(begin)

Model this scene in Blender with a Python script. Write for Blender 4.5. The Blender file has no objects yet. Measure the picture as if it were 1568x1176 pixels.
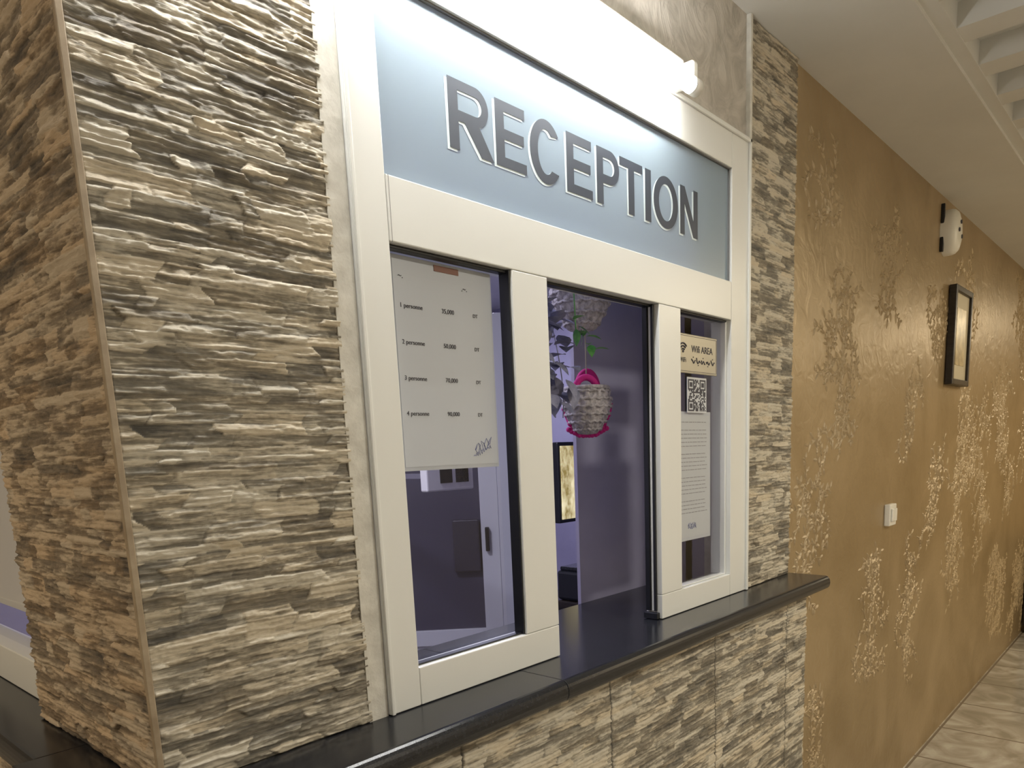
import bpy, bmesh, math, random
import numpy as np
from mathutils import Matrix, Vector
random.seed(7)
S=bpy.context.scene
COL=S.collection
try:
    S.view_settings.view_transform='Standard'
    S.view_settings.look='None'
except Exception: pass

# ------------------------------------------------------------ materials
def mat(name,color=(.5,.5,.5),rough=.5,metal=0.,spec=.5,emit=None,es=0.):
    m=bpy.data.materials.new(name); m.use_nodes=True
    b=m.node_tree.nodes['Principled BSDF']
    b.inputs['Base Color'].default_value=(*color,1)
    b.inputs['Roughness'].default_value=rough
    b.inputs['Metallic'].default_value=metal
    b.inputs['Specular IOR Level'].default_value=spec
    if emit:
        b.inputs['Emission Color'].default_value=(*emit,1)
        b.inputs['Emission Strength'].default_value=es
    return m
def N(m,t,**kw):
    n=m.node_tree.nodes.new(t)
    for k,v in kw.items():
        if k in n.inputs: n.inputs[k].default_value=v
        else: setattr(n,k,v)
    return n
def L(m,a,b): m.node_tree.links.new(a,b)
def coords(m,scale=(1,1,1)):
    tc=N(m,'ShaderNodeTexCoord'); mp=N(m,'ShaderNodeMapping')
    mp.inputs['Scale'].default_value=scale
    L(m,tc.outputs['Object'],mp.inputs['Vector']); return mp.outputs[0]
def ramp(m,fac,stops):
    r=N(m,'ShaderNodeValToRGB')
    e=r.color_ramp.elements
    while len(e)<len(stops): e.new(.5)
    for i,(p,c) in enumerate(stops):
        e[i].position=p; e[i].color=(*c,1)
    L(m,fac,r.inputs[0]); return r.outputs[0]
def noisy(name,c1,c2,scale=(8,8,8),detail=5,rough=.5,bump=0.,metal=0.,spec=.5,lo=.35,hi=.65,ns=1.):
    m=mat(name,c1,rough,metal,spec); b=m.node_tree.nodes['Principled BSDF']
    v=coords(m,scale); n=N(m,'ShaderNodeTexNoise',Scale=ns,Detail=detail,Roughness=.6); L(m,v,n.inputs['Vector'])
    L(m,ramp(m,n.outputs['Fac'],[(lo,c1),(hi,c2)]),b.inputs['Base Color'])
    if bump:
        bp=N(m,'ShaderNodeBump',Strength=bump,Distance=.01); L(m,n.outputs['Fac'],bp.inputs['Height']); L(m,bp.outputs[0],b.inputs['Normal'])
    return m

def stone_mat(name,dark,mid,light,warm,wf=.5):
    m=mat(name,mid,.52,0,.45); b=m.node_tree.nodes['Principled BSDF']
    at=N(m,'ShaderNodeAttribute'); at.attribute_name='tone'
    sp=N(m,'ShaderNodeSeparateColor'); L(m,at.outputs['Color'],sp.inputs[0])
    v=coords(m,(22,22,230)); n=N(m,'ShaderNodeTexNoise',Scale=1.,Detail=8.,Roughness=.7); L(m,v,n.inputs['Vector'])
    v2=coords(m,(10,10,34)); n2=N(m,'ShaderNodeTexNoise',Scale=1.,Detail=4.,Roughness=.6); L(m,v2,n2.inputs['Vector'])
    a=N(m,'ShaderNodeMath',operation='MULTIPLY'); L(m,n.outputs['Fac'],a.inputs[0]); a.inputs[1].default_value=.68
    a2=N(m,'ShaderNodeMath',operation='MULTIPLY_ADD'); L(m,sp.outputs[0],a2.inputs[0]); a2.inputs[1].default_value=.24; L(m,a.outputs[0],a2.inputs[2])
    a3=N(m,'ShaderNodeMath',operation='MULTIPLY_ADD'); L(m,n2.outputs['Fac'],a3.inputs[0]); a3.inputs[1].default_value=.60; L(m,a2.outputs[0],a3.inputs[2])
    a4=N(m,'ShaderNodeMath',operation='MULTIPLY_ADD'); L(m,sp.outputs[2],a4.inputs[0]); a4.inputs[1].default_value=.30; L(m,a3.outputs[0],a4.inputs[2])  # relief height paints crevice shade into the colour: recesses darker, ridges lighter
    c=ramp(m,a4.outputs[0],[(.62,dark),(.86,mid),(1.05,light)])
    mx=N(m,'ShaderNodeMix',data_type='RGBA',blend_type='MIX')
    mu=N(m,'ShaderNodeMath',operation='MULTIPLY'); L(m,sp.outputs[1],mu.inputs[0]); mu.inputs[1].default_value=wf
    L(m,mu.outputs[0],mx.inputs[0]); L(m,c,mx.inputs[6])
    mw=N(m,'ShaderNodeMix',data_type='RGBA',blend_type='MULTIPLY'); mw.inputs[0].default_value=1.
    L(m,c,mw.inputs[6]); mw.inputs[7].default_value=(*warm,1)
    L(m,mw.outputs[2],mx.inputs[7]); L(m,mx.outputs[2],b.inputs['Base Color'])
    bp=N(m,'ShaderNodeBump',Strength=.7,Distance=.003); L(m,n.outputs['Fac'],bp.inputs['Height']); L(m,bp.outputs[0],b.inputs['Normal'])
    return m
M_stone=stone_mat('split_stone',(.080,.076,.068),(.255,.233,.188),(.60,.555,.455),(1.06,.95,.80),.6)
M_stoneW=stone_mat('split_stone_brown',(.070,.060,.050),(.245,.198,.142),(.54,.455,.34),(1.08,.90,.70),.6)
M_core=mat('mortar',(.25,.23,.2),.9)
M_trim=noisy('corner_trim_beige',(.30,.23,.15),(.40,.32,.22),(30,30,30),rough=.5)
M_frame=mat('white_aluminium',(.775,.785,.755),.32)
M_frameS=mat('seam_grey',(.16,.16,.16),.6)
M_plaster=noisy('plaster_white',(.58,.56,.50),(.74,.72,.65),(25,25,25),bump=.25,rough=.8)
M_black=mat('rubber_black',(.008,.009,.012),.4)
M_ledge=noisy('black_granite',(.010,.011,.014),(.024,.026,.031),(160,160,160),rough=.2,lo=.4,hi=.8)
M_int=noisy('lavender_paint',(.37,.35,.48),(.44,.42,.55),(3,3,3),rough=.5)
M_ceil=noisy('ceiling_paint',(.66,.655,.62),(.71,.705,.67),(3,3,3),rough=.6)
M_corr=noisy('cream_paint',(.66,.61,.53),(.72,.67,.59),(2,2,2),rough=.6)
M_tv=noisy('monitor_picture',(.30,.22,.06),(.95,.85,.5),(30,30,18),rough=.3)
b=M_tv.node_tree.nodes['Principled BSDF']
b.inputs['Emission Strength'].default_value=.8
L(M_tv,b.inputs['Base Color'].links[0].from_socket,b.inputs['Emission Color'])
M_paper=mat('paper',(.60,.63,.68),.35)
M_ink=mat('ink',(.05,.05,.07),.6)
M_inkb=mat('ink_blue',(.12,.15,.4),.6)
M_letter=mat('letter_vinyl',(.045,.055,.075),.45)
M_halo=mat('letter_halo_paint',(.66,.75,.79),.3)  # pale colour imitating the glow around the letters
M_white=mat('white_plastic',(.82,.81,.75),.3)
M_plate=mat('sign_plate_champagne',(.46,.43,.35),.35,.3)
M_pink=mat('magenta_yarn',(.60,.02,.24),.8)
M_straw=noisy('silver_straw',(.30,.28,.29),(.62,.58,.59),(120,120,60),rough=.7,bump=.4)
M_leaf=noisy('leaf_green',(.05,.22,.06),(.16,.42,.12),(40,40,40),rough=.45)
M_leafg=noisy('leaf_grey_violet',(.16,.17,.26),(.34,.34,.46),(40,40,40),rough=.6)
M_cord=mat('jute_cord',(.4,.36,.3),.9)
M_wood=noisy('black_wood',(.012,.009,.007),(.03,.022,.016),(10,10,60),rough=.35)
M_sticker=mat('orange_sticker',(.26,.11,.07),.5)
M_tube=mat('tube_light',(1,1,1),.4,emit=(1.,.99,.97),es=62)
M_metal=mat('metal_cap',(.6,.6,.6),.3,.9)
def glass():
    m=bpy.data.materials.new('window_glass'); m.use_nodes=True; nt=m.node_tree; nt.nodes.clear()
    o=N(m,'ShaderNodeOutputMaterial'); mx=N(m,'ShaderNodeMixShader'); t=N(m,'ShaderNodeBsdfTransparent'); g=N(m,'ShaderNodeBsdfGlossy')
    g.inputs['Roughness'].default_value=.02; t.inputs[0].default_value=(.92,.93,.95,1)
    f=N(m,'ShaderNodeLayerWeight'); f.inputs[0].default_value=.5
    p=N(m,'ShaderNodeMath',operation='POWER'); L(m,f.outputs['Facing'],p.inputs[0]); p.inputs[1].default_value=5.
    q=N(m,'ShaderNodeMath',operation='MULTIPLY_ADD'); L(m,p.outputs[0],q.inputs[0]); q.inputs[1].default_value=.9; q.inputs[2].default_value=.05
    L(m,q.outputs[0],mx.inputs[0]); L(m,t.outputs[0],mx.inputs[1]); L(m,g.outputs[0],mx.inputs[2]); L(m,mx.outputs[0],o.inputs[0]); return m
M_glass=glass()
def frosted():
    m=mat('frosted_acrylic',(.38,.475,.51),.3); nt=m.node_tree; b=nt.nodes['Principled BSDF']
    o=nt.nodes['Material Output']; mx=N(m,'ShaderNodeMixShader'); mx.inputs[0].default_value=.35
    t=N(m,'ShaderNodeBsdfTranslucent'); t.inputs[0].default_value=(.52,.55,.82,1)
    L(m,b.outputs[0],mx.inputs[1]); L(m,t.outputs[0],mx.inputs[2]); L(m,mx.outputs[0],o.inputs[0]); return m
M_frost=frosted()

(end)

→ WHAT YOU SHOULD DO
Each line from the top of the material through the line containing "except Exception: pass" should be reproduced exactly; please drop any images.

→ OUTPUT FOR THIS EXERCISE
Model this scene in Blender with a Python script. Write for Blender 4.5. The Blender file has no objects yet. Measure the picture as if it were 1568x1176 pixels.
import bpy, bmesh, math, random
import numpy as np
from mathutils import Matrix, Vector
random.seed(7)
S=bpy.context.scene
COL=S.collection
try:
    S.view_settings.view_transform='Standard'
    S.view_settings.look='None'
except Exception: pass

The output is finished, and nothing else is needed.